Solo da cana propõe um exercício de abstração e imaginação: o que diria a cana-de-açúcar após séculos de exploração? A ideia pode parecer inusitada e até engraçada, mas não é graça que está contida na motivação da atriz e bailarina Izabel de Barros Stewart, que traz o solo dirigido por João Saldanha para o Centro Cultural Banco do Brasil (CCBB) em temporada até 13 de abril.
Símbolo da monocultura e de um sistema mercantilista, explorada há séculos como uma commodity valiosa no vaivém do capitalismo mundial, a cana-de-açúcar ganha vida e voz num texto furioso no qual fala de sua própria condição. É um canal para Izabel falar de temas diversos que tangenciam e problematizam questões como o colonialismo, as relações humanas e o meio ambiente. "A coisa que mais me pega desde o início nesse espetáculo é a coerência, porque esses assuntos tendem a um certo oportunismo nos dias de hoje e, no caso da Izabel, foge completamente disso porque, paralelo ao espetáculo, ela faz uma série de ações envolvendo produtores rurais, comunidades que se preocupam com o solo e toda essa questão da monocultura, que é muito violenta, principalmente no interior do Brasil", avisa o diretor, João Saldanha.

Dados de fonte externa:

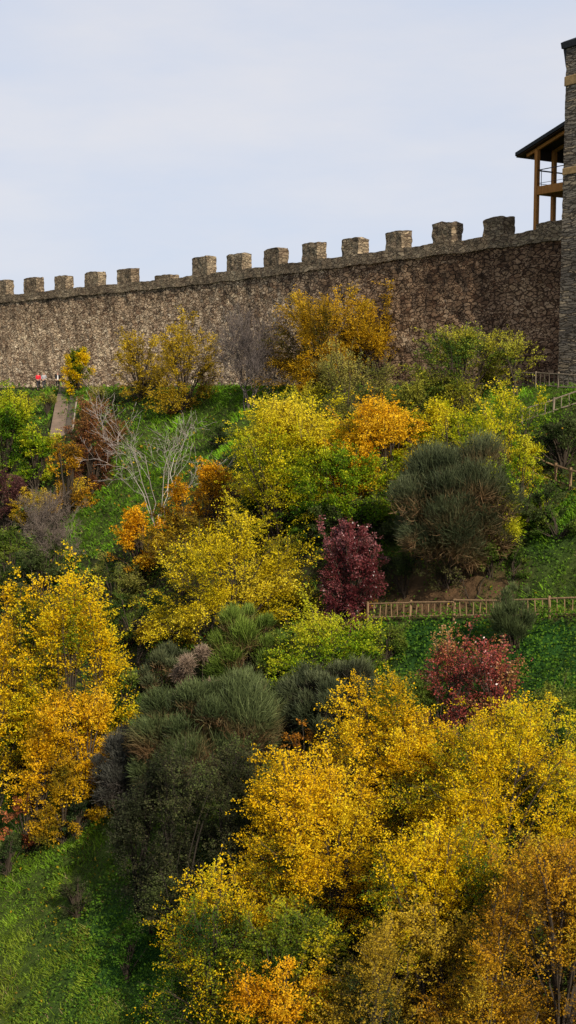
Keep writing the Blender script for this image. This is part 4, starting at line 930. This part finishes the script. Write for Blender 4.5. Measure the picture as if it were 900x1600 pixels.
# ------------------------------------------------------------------ people
def skin_mesh(name, verts, edges, root=0, sub=1):
    me = bpy.data.meshes.new(name); me.from_pydata([v[:3] for v in verts], edges, [])
    o = bpy.data.objects.new('tmp', me); COL.objects.link(o)
    md = o.modifiers.new('s', 'SKIN'); md.use_smooth_shade = True
    for i, v in enumerate(verts):
        sv = me.skin_vertices[0].data[i]; sv.radius = (v[3], v[4] if len(v) > 4 else v[3]); sv.use_root = (i == root)
    sb = o.modifiers.new('b', 'SUBSURF'); sb.levels = sub; sb.render_levels = sub
    dg = bpy.context.evaluated_depsgraph_get(); r = bpy.data.meshes.new_from_object(o.evaluated_get(dg)); r.name = name
    bpy.data.objects.remove(o); return r
M_SKIN = flat_mat('skin', (.42, .24, .17), .6, .08); M_HAIR = flat_mat('dark_hair', (.012, .009, .008), .5, .2)
def person(px, py, rz, label, top, top2, leg, long_hair, arm):
    b = hit(px, py)
    while s_of(b[0], b[1]) < 2.2: py += .25; b = hit(px, py)
    fig = [(0, 0, .95, .13, .10), (0, .0, 1.15, .12, .085), (0, .01, 1.36, .15, .09), (0, 0, 1.47, .055, .055), (0, -.01, 1.53, .07, .075), (0, -.015, 1.61, .078, .095), (0, -.01, 1.67, .05, .06)]
    ed = [(0, 1), (1, 2), (2, 3), (3, 4), (4, 5), (5, 6)]
    for s in (-1, 1):
        k = len(fig)
        a = arm if s > 0 else .12
        fig += [(s * .17, .01, 1.39, .055), (s * .22, -.02, 1.12, .043), (s * (.22 - a * .5), -.10 - a, .90 + a * .9, .033), (s * (.22 - a * .6), -.14 - a, .82 + a * 1.0, .03, .018)]
        ed += [(2, k), (k, k + 1), (k + 1, k + 2), (k + 2, k + 3)]
        for f in range(4): fig.append((s * (.20 - a * .6) + (f - 1.5) * .02, -.17 - a, .74 + a + abs(f - 1.4) * .008, .009)); ed.append((k + 3, len(fig) - 1))
        k = len(fig); st = .08 * s
        fig += [(s * .09, 0, .88, .085), (s * .10, -.01 + st * .5, .48, .058), (s * .10, .02 + st, .09, .04), (s * .105, -.10 + st, .035, .04, .03)]
        ed += [(0, k), (k, k + 1), (k + 1, k + 2), (k + 2, k + 3)]
    body = link('person', skin_mesh('person', fig, ed), M_SKIN)
    body.location = tuple(b + np.array([0, 0, .0])); body.rotation_euler.z = rz
    tag(body, label, 'person')
    jk = [(0, 0, .93, .165, .125), (0, 0, 1.15, .15, .11), (0, .01, 1.38, .17, .11), (0, 0, 1.48, .07, .07)]; je = [(0, 1), (1, 2), (2, 3)]
    for s in (-1, 1):
        a = arm if s > 0 else .12; k = len(jk)
        jk += [(s * .18, .01, 1.39, .075), (s * .23, -.02, 1.12, .062), (s * (.22 - a * .5), -.10 - a, .91 + a * .9, .048)]; je += [(2, k), (k, k + 1), (k + 1, k + 2)]
    link('jacket', skin_mesh('jacket', jk, je), top, body)
    tr = [(0, 0, .95, .15, .12)]; te = []
    for s in (-1, 1):
        k = len(tr); st = .08 * s; tr += [(s * .095, 0, .86, .10), (s * .10, -.01 + st * .5, .48, .075), (s * .10, .02 + st, .10, .06)]; te += [(0, k), (k, k + 1), (k + 1, k + 2)]
    link('trousers', skin_mesh('trousers', tr, te), leg, body)
    hv = [(0, .03, 1.63, .095, .10), (0, .045, 1.56, .085, .075)]; he = [(0, 1)]
    if long_hair: hv += [(0, .09, 1.42, .10, .05), (0, .10, 1.25, .08, .04)]; he += [(1, 2), (2, 3)]
    link('hair', skin_mesh('hair', hv, he), M_HAIR, body)
    if top2: link('shirt', skin_mesh('shirt', [(0, -.085, .88, .085, .07), (0, -.085, 1.15, .075, .05), (0, -.06, 1.40, .06, .05)], [(0, 1), (1, 2)]), top2, body)
red = flat_mat('red_jacket_cloth', (.55, .02, .035), .8, .1); blk = flat_mat('black_cloth', (.012, .012, .014), .85, .2); gry = flat_mat('grey_cloth', (.30, .29, .30), .85, .15); wht = flat_mat('white_cloth', (.62, .60, .58), .85, .08)
jean = flat_mat('dark_trouser_cloth', (.03, .032, .04), .85, .2)
person(60, 601, .5, 'person in a red jacket walking by the wall', red, None, jean, False, .1)
person(69, 601, .3, 'person in a grey top with dark hair next to the red jacket', gry, None, jean, True, .25)
person(90.5, 602, .2, 'person with long dark hair, open black coat and white shirt near the ramp', blk, wht, blk, True, .1)
print('leaves', COUNT, 'objects', len(bpy.data.objects))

Munida apenas de um banquinho e envolta em fumaça, a figura longilínea da personagem ocupa o palco com um monólogo cheio de passagens zangadas. A personagem quer falar de ser explorada em larga escala e, com isso, traz à tona também os contornos da formação de todo um povo. "Esse texto é uma síntese de uma história de vida, porque toca em assuntos absolutamente do universo feminino traçando uma analogia a essa personagem vegetal que é a cana de açúcar e todo seu histórico nesses últimos séculos", explica o diretor.
É também um texto que remete ao universo feminino. "É uma fala feminina, acima de qualquer coisa, nesse contexto de mundo que a gente vive, que é o esgotamento do mundo masculino", explica João Saldanha, que teve como desafio evitar que a montagem caísse em um pastiche. A escolha da cana-de-açúcar também envolve um contexto, já que, por meio dessa planta, é possível falar de colonização, escravidão e história. "É um texto bem furioso. É uma cana de açúcar que está proclamando todas as suas angústias e tristezas pelo excesso de exploração do solo. E não se trata especificamente de uma transposição vegetal. Ao longo do espetáculo, esquecemos que é um ser humano."